People living in poverty are less likely to have the things that money can’t buy like friendship, trust and involvement in the community, according to new research.
And although the country is officially out of recession, the government’s austerity policy – set to be reinforced in this week’s Comprehensive Spending Review – puts civic engagement and social trust within poorer neighbourhoods at risk.

The findings are published in a new book, Hard Times, written by The Guardian journalist Tom Clark and the University of Manchester’s Professor of Sociology Anthony Heath, who use hard numbers to expose a society defined by division in the wake of the 2008 financial crisis.

The authors will be speaking at the 20th anniversary celebration of quantitative social research at The University of Manchester on Wednesday, the same day as the government’s Spending Review.

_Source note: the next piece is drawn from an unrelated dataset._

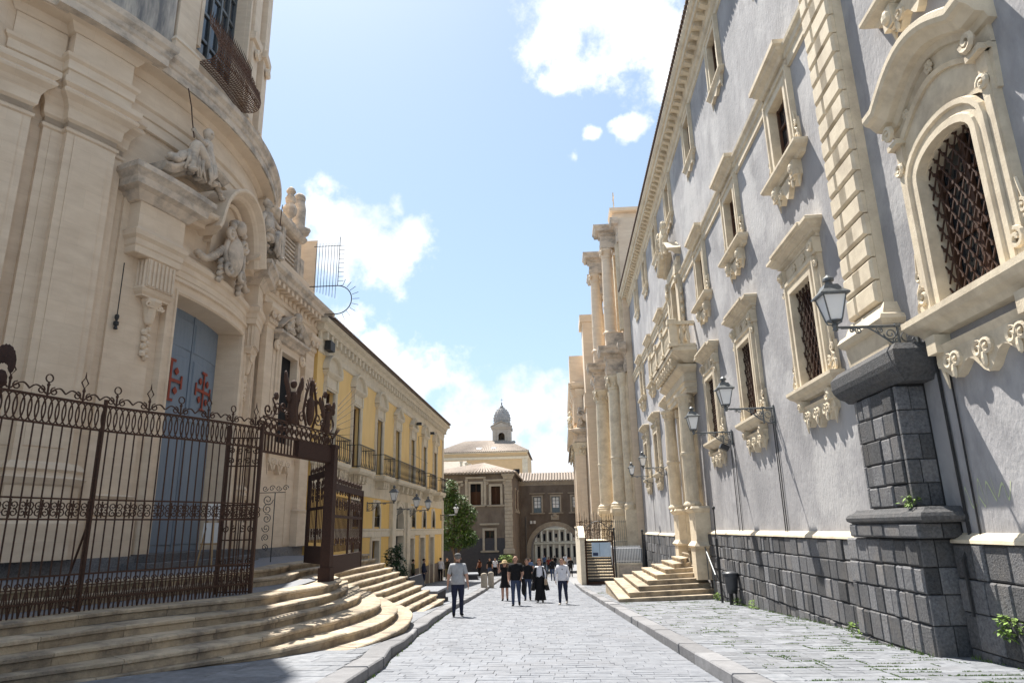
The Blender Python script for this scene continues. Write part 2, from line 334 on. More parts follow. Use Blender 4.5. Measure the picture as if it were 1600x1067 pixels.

Clark explains: “The book gauges the effects of the recession using the Prime Minister’s own metrics: rates of volunteering, a measure of his ’Big Society‘, and general well-being – the GWB he once suggested mattered more than the GDP.

“Poorer parts of the country were more savaged by the recession and it was there, too, that we found that Cameron’s Big Society shrivelled most dramatically.”

Research for Hard Times found that people who lost their jobs during the recession were less engaged in civic activity than contemporaries who kept their jobs during the recession – and they look set to remain more isolated for many years to come.
Clark added: “It is the opposite of what you’d hope and expect, with many of us assuming that communities would pull together when times get tough. But, in fact, people became less trusting of others, less likely to share and more isolated.”
Hard Times: Inequality, Recession, Aftermath is published by Yale University press in paperback.